Marking the beginning of the 50th year of SOAS Library, ‘Unlocking SOAS Collections’ offers the opportunity to engage with audio-visual sources that enrich conventional scholarship and research methods. The Wolfson Gallery exhibition on Narratives of Refugee Memories curated by Sanjukta Ghosh provides the creative lens to look again at the archives of Partition in 1947 and the post Partition settlement history of displaced people of South Asia and beyond. The emotive history of refuge speaks out loud from a visual line-up of displaced objects, that are framed in a narrative of ‘home away from home.' Such stories are also connected to a global history of poverty, challenged by the emerging journalism of social reportage in the post Second World War decades.

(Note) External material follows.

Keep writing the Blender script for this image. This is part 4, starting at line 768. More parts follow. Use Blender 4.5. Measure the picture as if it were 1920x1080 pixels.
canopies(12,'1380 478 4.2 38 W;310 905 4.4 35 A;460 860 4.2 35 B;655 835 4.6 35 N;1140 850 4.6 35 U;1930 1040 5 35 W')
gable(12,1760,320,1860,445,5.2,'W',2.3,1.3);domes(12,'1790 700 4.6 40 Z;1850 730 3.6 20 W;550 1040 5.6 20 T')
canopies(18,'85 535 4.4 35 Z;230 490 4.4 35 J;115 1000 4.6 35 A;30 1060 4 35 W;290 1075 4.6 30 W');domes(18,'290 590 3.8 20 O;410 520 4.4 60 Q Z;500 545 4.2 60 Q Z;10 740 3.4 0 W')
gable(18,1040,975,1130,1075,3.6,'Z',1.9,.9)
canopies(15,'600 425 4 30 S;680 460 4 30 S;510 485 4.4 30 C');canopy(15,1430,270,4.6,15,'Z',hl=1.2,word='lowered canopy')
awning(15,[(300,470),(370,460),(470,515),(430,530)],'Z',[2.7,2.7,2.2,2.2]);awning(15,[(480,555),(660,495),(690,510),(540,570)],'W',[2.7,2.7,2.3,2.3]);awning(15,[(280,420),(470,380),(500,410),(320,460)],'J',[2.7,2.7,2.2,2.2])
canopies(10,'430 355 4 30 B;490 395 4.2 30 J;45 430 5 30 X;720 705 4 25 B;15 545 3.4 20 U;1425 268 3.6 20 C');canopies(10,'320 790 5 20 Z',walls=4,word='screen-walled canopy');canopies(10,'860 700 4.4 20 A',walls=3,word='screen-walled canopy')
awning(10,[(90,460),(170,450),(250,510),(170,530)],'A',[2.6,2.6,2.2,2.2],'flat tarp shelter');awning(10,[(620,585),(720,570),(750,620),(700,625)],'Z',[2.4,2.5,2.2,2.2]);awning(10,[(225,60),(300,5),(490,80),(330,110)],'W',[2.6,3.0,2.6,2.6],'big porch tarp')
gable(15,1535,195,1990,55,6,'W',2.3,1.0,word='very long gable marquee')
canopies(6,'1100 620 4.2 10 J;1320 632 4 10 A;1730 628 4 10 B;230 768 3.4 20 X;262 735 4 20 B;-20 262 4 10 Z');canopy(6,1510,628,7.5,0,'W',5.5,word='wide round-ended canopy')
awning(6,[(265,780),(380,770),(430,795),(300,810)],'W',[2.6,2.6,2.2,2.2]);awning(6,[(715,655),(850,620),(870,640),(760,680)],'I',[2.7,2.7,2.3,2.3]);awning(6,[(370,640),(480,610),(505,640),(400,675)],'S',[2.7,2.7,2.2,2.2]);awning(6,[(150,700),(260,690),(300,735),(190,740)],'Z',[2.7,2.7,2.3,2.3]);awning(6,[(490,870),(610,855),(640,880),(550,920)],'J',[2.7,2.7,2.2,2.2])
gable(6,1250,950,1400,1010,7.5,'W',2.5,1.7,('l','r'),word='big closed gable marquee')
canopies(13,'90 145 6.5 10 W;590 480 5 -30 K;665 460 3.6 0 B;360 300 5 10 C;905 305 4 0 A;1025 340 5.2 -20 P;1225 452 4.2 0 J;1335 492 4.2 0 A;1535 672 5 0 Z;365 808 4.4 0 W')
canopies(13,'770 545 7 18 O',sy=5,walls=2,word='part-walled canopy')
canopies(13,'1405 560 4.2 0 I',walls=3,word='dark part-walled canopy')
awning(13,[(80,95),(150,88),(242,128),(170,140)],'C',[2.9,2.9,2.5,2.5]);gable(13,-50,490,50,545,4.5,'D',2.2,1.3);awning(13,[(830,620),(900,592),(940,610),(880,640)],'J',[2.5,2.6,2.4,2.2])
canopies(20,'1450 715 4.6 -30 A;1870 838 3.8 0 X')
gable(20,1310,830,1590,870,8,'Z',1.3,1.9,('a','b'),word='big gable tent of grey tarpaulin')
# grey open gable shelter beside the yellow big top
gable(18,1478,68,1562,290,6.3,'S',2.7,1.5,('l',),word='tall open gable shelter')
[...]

The Wolfson gallery comes alive with a Special Collection of anonymous photo prints, newsletters and illustrations collected from the enormous reels of paper documenting the cross-continental War on Want that impacted the lives of South Asians displaced by Partition and its everlasting legacy. The long shadow of South Asian displacement of millions across borders merges with the timeline of the development of each newly born nation-state – Pakistan, the Republic of India (celebrating 75 years of Independence), and the People’s Republic of Bangladesh. Memories of displacement are unearthed in the most unexpected quarters such as among the Asian minorities living in Africa, such as their expulsion from Uganda; or those who flee poverty, social and cultural pressures emanating from the effects of ‘partitioned’ families and seeking refuge in the UK.

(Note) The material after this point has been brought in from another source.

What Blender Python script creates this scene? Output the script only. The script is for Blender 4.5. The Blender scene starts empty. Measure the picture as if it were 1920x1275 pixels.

West Wall Gallery Walk and Talk

Nazes Afroz, the former Executive Editor for the South and Central Asia region of the BBC World Service has curated the West Wall exhibition Uncertain Landscapes: The Refugee Experience of Kolkata which features his photos and research showcasing the trajectory of refugee memories in the city. He writes:

'The migration of millions of displaced people from East Pakistan to West Bengal started seventy-five years ago following the partition of Bengal in 1947. Most of them reached Kolkata, which was not prepared to deal with the influx of these ‘refugees’. A large number of them declined the government's offer to relocate them to the forest areas of Central India, the Andaman Islands or the Sundarbans. Instead, they chose to build their lives against all adversities when they squatted in the districts surrounding the city – in 24 Parganas and Nadia. Thus, came into being the squatters’ colonies or the ‘refugee colonies’ as they were commonly called, which subsequently would become the principal signposts of refugee presence in the state of West Bengal.'

The talk by Nazes Afroz is held in the Khalil Lecture Theatre following the gallery walk.

Please note - No food or drinks allowed inside the Library.